** DATASET SECTION **
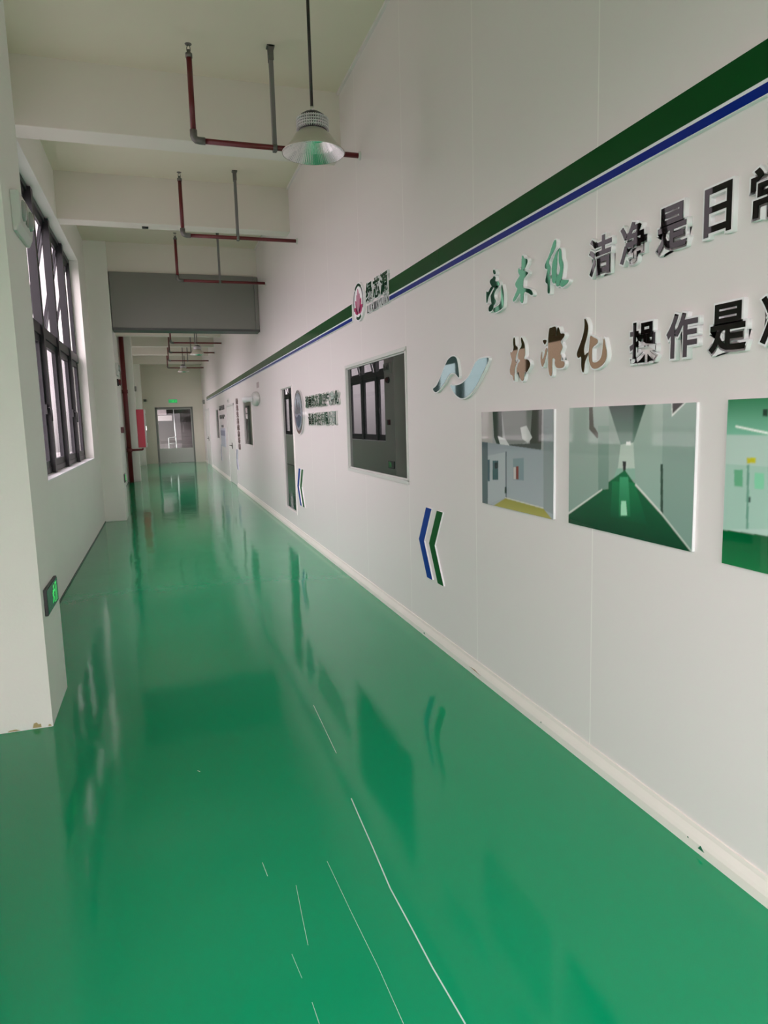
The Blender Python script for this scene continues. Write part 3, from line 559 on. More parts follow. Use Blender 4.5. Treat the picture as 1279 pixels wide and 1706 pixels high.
mb = MB(); mb.tube([(.28, 31.4, 0), (.28, 31.4, 1.02), (.60, 31.4, 1.06), (.60, 31.6, 1.10), (.60, 34.3, 2.74)], .022, 8); mb.build('top_rail', M['white'], rl, at=off)
for k in range(4):
    y = 31.6+.7*k; z = 1.10+.607*.7*k
    mb = MB(); mb.tube([(.60, y, max(0, .607*(y-31.6))), (.60, y, z)], .016, 8); mb.build('baluster', M['white'], rl, at=off)
mb = MB(); mb.tube([(.28, 31.4, .78), (.60, 31.4, .80)], .014, 8); mb.tube([(.60, 31.6, .85), (.60, 34.3, 2.49)], .014, 8); mb.build('mid_rail', M['white'], rl, at=off)

# ground outside the windows
mb = MB(); mb.box(-40, XL-.3, -30, 60, -.4, -.3); mb.box(XL-.3, 30, -30, YB-.2, -.4, -.3); struct(mb.build('ground', M['ground']))

# ------------------------------------------------------------ shutter box
sh = thing('shutter_box', 'long grey steel fire shutter housing spanning the corridor between column and panel wall', 'shutter', (.55, 12.2, 3.11))
off = (-.55, -12.2, -3.11)
mb = MB(); mb.box(-.635, 1.66, 12.1, 12.42, 3.14, 4.018); mb.build('housing', M['shutter'], sh, .008, at=off)
mb = MB(); mb.box(1.66, XR-.003, 12.08, 12.42, 3.14, 4.0); mb.build('end_plate', M['shutter'], sh, .006, at=off)
mb = MB(); mb.box(-.635, XR-.003, 12.085, 12.43, 3.105, 3.14); mb.build('bottom_lip', M['shutterdark'], sh, at=off)
# ------------------------------------------------------------ sprinkler drops
SP = [(5.78, 'nearest red sprinkler pipe, crossing behind the nearest pendant lamp'),
      (8.56, 'second nearest red sprinkler pipe, hanging below the second ceiling beam'),
      (11.165, 'red sprinkler pipe running just in front of the grey shutter box'),
      (19.4, 'red sprinkler pipe showing directly under the shutter box, first beyond it'),
      (21.95, 'red sprinkler pipe second beyond the shutter box, behind the far pendant lamp'),
      (24.70, 'red sprinkler pipe third beyond the shutter box'),
      (27.7, 'farthest and darkest red sprinkler pipe, nearest the end wall')]
def sprinkler(y, label):
    t = thing('sprinkler_pipe', label, 'pipe', (.39, y, 3.73), 'sprinkler pipes along the corridor')
    o = (-.39, -y, -3.73); z = 3.73; r = .021
    mb = MB(); mb.tube([(.455, y, z), (XR-.012, y, z)], r, 14); mb.build('branch_pipe', M['red'], t, at=o)
    mb = MB(); mb.tube([(.39, y, z+.06), (.39, y, 4.325)], r, 14); mb.build('drop_pipe', M['red'], t, at=o)
    mb = MB(); mb.tube([(.39, y, z+.075), (.39, y, z+.03), (.396, y, z+.014), (.407, y, z+.004), (.43, y, z), (.475, y, z)], .027, 14); mb.build('elbow', M['fitting'], t, at=o)
    mb = MB(); mb.lathe([(0, 0), (.026, 0), (.026, .03), (.014, .034), (.014, .055), (0, .055)], (.39, y, 4.32), 16)
    hd = mb.build('sprinkler_head', M['fitting'], t, at=o)
    mb = MB()
    for s in (-1, 1): mb.tube([(.39+.013*s, y, 4.37), (.39+.012*s, y, 4.39), (.39+.004*s, y, 4.415)], .003, 6)
    mb.build('yoke', M['fitting'], hd)
    mb = MB(); mb.lathe([(0, 0), (.024, 0), (.026, .004), (0, .006)], (.39, y, 4.413), 16); mb.build('deflector', M['fitting'], hd)
    mb = MB(); mb.lathe([(.021, 0), (.036, 0), (.033, -.014), (.022, -.018)], (XR, y, z), 20, 'x'); mb.build('wall_collar', M['offwhite'], t, at=o)
    mb = MB(); mb.box(1.0, 1.004, y-.022, y+.022, 3.70, ZC-.06); mb.box(1.0, 1.03, y-.026, y-.022, 3.70, ZC-.06); mb.box(1.0, 1.03, y+.022, y+.026, 3.70, ZC-.06); hg = mb.build('pipe_hanger', M['steel'], t, at=o)
    mb = MB(); mb.box(.985, 1.045, y-.03, y+.03, ZC-.012, ZC); mb.box(.996, 1.034, y-.03, y-.024, ZC-.11, ZC); mb.box(.996, 1.034, y+.024, y+.03, ZC-.11, ZC); mb.build('ceiling_bracket', M['fitting'], hg)
    mb = MB(); mb.lathe([(.023, -.016), (.032, -.016), (.032, .016), (.023, .016)], (1.015, y, 3.73), 16, 'x'); mb.build('pipe_clamp', M['fitting'], hg)
for y, l in SP: sprinkler(y, l)

# ------------------------------------------------------------ pendant lamps
def lamp(x, y, z, R, label, k=1.):
    t = thing('pendant_lamp', label, 'lamp', (x, y, ZC), 'high bay pendant lamps'); o = (-x, -y, -ZC)
    c = (x, y, z); s = R/.195
    N = 180
    mb = MB(); mb.lathe([(.195*s, 0), (.197*s, .004), (.150*s, .052*s), (.112*s, .105*s), (.088*s, .125*s), (.085*s, .135*s)], c, 48)
    mb.build('reflector_shell', M['reflout'], t, at=o)
    mb = MB(); mb.lathe([(.193*s, .001), (.147*s, .050*s), (.109*s, .103*s), (.06*s, .118*s), (.0, .118*s)], c, N, rib=lambda q: 1-.005*(q % 2), smooth=False)
    mb.build('reflector_liner', M['reflector'], t, at=o)
    mb = MB(); mb.lathe([(.0, .112*s), (.055*s, .112*s), (.05*s, .108*s), (0, .106*s)], c, 24); mb.build('led_disc', M['offwhite'], t, at=o)
    mb = MB(); mb.lathe([(0, .128*s), (.088*s, .128*s), (.090*s, .205*s), (.06*s, .222*s), (0, .222*s)], c, 32); hs = mb.build('heat_sink', M['sinkdark'], t, at=o)
    mb = MB()
    for q in range(44):
        a = 2*PI*q/44; ca, sa = math.cos(a), math.sin(a)
        p = [(.086*s, -.0028*s), (.101*s, -.0028*s), (.101*s, .0028*s), (.086*s, .0028*s)]
        A = [mb.b.verts.new((x+u*ca-v*sa, y+u*sa+v*ca, z+.134*s)) for u, v in p]; B = [mb.b.verts.new((x+u*ca-v*sa, y+u*sa+v*ca, z+.202*s)) for u, v in p]
        mb._f(A[::-1]); mb._f(B)
        for i in range(4): mb._f([A[i], A[(i+1) % 4], B[(i+1) % 4], B[i]])
    for zz in (.146, .162, .178, .196): mb.lathe([(.088*s, (zz-.003)*s), (.100*s, (zz-.003)*s), (.100*s, (zz+.003)*s), (.088*s, (zz+.003)*s)], c, 44)
    mb.build('cooling_fins', M['sink'], hs)
    mb = MB(); mb.lathe([(.085*s, .205*s), (.080*s, .218*s), (.05*s, .238*s), (.02*s, .246*s), (0, .246*s)], c, 32, rib=lambda q: 1-.03*(q % 2), smooth=False); mb.build('driver_cap', M['sinkdark'], t, at=o)
    mb = MB(); mb.lathe([(0, .244*s), (.011, .244*s), (.011, .275*s), (0, .275*s)], c, 16); mb.build('rod_coupling', M['chrome'], t, at=o)
    mb = MB(); mb.tube([(x, y, z+.27*s), (x, y, ZC)], .010, 12); mb.build('rod', M['rod'], t, at=o)
    mb = MB(); mb.lathe([(0, 0), (.05, 0), (.045, -.02), (.012, -.03), (0, -.03)], (x, y, ZC), 20); mb.build('ceiling_rose', M['rod'], t, at=o)
lamp(1.024, 4.45, 3.215, .195, 'nearest metal high bay pendant lamp on a dark rod')
lamp(.96, 17.5, 3.235, .185, 'metal high bay pendant lamp just beyond the shutter box')
lamp(.80, 23.1, 3.24, .185, 'farthest small metal pendant lamp, in front of the end wall')

# ------------------------------------------------------------ wall stripes and signs on the right wall
def wall_stripe(y0, y1, label):
    t = thing('wall_stripe', label, 'stripe', (XR, y0, 2.44), 'green and blue stripe boards')
    o = (-XR, -y0, -2.44)
    mb = MB(); mb.box(XR-.016, XR, y0, y1, 2.440, 2.592); mb.build('backing_board', M['white'], t, at=o)
    mb = MB(); mb.box(XR-.018, XR-.016, y0, y1, 2.485, 2.590); mb.build('green_band', M['green'], t, at=o)
    mb = MB(); mb.box(XR-.018, XR-.016, y0, y1, 2.443, 2.473); mb.build('blue_band', M['blue'], t, at=o)
wall_stripe(-2.5, 5.065, 'near length of the green and blue wall stripe, right of the round logo')
wall_stripe(6.135, 27.0, 'far length of the green and blue wall stripe, left of the round logo')

def onwall(cy, cz, depth, seen=.03):
    """outlines were measured on a sheet 'seen' metres off the wall; put them on one 'depth' metres off it"""
    F = (XR-depth)/(XR-seen)
    return cy*F, H+(cz-H)*F, F
def plate(name, polys, cy, cz, facem, depth, border, label, cat, group=None, sm=1, backm=None):
    """raised cut-out: white foam body with a coloured face, fixed to the right wall"""
    cy, cz, F = onwall(cy, cz, depth); polys = [[(a*F, b*F) for a, b in p] for p in polys]
    t = MB()
    for p in polys: t.prism(grow(smooth(p, sm), border), 'x', -depth, 0)
    b = t.build(name, backm or M['white'], at=(XR, cy, cz))
    tag(b, label, cat, group)
    t = MB()
    for p in polys: t.prism(smooth(p, sm), 'x', -depth-.0015, -depth+.001)
    t.build('face', facem, b)
    return b
BR = [('g1', 'greenmirror', 'green brush script character with a round hooked tail, first of the upper brush three'),
      ('g2', 'greenmirror', 'green brush script character shaped like a running figure, middle of the upper brush three'),
      ('g3', 'greenmirror', 'green brush script character last of the upper brush three, beside the black characters'),
      ('g4', 'bronzemirror', 'bronze brush script character with two pronged top, first of the lower brush three'),
      ('g5', 'bronzemirror', 'bronze brush script character with a long straight tail, middle of the lower brush three'),
      ('g6', 'bronzemirror', 'bronze brush script character 化, last of the lower brush three')]
for k, m, l in BR:
    (cy, cz), polys = GLYPHS[k]
    plate('sign_character', polys, cy, cz, M[m], .018, .006, l, 'sign character', 'brush script characters', sm=2)
(cy, cz), polys = GLYPHS['rib']
plate('ribbon_emblem', polys, cy, cz, M['tealmirror'], .016, .007, 'teal two piece ribbon emblem beside the bronze brush characters', 'emblem', sm=2)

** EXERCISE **
Output exactly the span of lines from the top of the listing through the line holding "mb.build('mid_rail', M['white'], rl, at=off)", and leave every picture out.

** SOLUTION TO THIS PROBLEM **
The Blender Python script for this scene continues. Write part 3, from line 559 on. More parts follow. Use Blender 4.5. Treat the picture as 1279 pixels wide and 1706 pixels high.
mb = MB(); mb.tube([(.28, 31.4, 0), (.28, 31.4, 1.02), (.60, 31.4, 1.06), (.60, 31.6, 1.10), (.60, 34.3, 2.74)], .022, 8); mb.build('top_rail', M['white'], rl, at=off)
for k in range(4):
    y = 31.6+.7*k; z = 1.10+.607*.7*k
    mb = MB(); mb.tube([(.60, y, max(0, .607*(y-31.6))), (.60, y, z)], .016, 8); mb.build('baluster', M['white'], rl, at=off)
mb = MB(); mb.tube([(.28, 31.4, .78), (.60, 31.4, .80)], .014, 8); mb.tube([(.60, 31.6, .85), (.60, 34.3, 2.49)], .014, 8); mb.build('mid_rail', M['white'], rl, at=off)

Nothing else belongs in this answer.